Northern caps incredible season with Metro Bowl appearance

Red Knights returned to OFSAA championship for first time since 2003

It was a football season where every little thing mattered for Northern.

The Red Knights’ senior team were focused on losing an albatross around their necks that dated back to their freshmen years — that being losing to Richview Saints three years in a row in the TDSSAA finals.

Though the beginning of the season was rife with doubt, the first month provided the backdrop to get the team to gel and lead them beyond their goal of beating Richview, beyond the city championship and right into the arms of a Metro Bowl appearance on Nov. 26, the team’s first since 2003.

Six of the Red Knights captains – Justin Chalmers, Ricardo Chisolm, Devynn Cromwell, Malcom James, Ryley Ness and Demetri Panagiotopoulos — shared their thoughts over the phone, happy to have spent the last four years toiling in the trenches to overcome Richview, Etobicoke and Chaminade on their way to face Thunder Bay’s St. Ignatius in the provincial championship.

Ultimately they lost to St. Ignatius 17-10 but the game — and getting to it — was memorable for the players in several ways.

One senior captain, Cromwell, who scored a 104-yard touchdown reception from Hamilton Jordan in Metro Bowl, felt the season had a rough start, right from their opening game against Lorne Park of Mississauga.

“Our season went okay, but then we really picked it up towards the end,” he said. “And that’s when it mattered the most.”

Unfortunately, the squad lost their starting running back, Chisolm, after the first game with a separated shoulder, but Raphael Morena, Paul Kelly, and Colin MacLauchlan all chipped in to fill the void until his return for the playoffs.

And due to all this, there were critics in Red, Yellow and Blue land, as linebacker Ryley Ness noted. But those critics were hushed by the team’s coming together.

“I’ve never seen a team gel more in a span of a month,” he said. “A lot of us believed that if we beat Richview, we would win citys.

“There was a big wake-up because people at the school wouldn’t believe we’d beat Richview.”

Northern overcame their first obstacle in the quarter-finals. After finishing the regular season at 4-2, they faced their rivals in the first round. They not only won but defensively shut down the Saints, 21-0.

Then, they faced the undefeated Etobicoke Rams in the semis.

“They kind of came in thinking they were going to roll over us, but honest to god, I think Northern had the best defence in the league,” defensive end Demetri Panagiotopoulos said.
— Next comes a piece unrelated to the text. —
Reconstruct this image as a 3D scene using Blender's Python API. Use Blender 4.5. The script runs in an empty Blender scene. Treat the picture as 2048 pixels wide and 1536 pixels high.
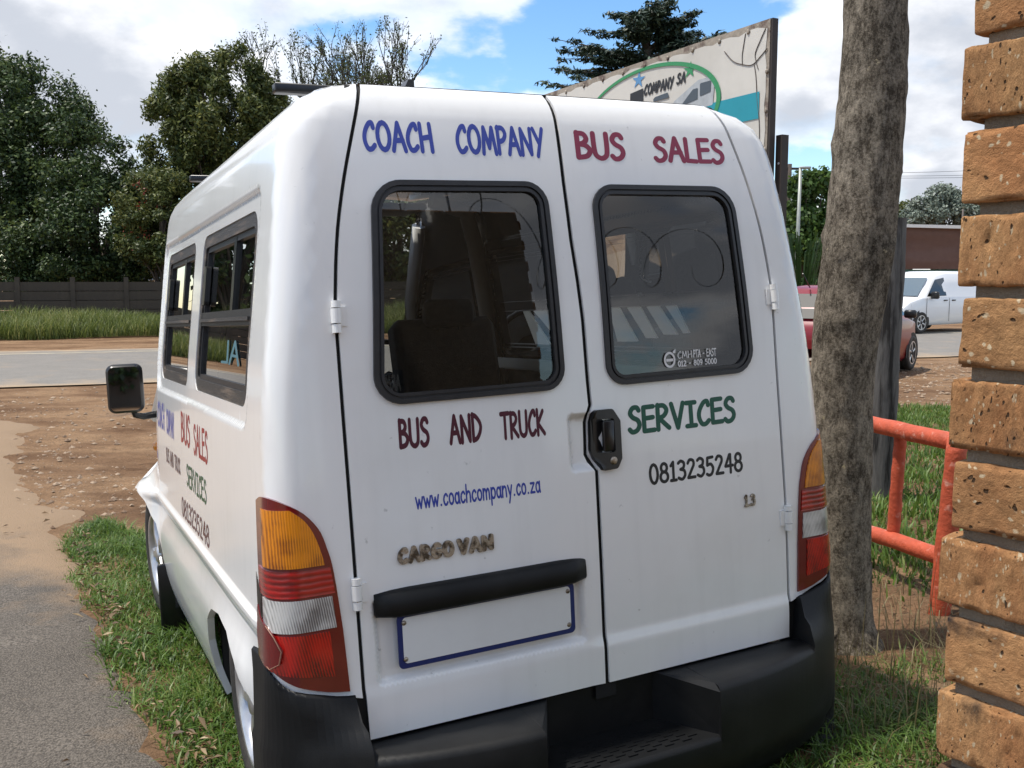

Northern won that one 27-17.

The city finals were next, where the team faced Chaminade Gryphons. Morale was low at first after their opponents had a pick-six, but the Red Knights managed to muster together a comeback and made good on a two-point conversion in the dying seconds of the fourth quarter to force overtime. A field goal in that appendage quarter and the team won 18-15.

Finally, the Metro Bowl at TD Stadium in Ottawa — home of the CFL’s RedBlacks. It started with the aforementioned touchdown by Cromwell, who hustled from end-to-end.

“The Metro Bowl was a very different experience,” Malcolm James summed it up. “I felt a lot of pressure on me to lead the team and set an example. It was an experience.”

Still, with Cromwell’s reception, there was plenty of work to still be done.

Came down to last play

“In the second half they got two touchdowns and field goal, which broke us,” Panagiotopoulos said. “With 45-seconds left, we started a drive from our own half, and we drove all the way down the field.”

It all came down to that last play. With no time left on the clock, quarterback Grayson Domingues found Liam Walsh in the end zone. But the pass was underthrown, and Walsh had to step back out from the end zone and catch the ball on the one-yard line.

The Falcons defence was on him, and with no time left, he lateraled the ball. That’s when the fumble happened, and Ricardo Chisholm had to jump on the defender who picked up the ball.

“So much adrenaline because we were able to get there in the first place,” Chisholm said. “When Ignatius got off the field, on the previous drive, I thought it was all over.”

Defensive lineman Justin Chalmers shared his thoughts on the end result.

“I’d rather lose by a yard than a bunch of points,” Chalmers said. “It was disappointing when he was pushed back on the play.

“The problem with losing the final game, as we talked about, is you have too much time to think about every play after the fact.”

Most of the senior captains will be leaving at the end of the year, graduating and moving on to the post-secondary phases of their academic careers. Cromwell is still determining his next steps, but he may return for another year of football before deciding life after high school.

Still, the feeling is one of accomplishment with this group of young men.

“After losing three years in a row, in the finals, and finally lifting the trophy, I don’t think there’s a better way for it to end,” Panagiotopoulos said.

“What our team went through, I’d say we did our best the whole season. I feel like, yeah, we came up short, but we won the city championship and the Metro Bowl was the icing on the cake,” Cromwell added.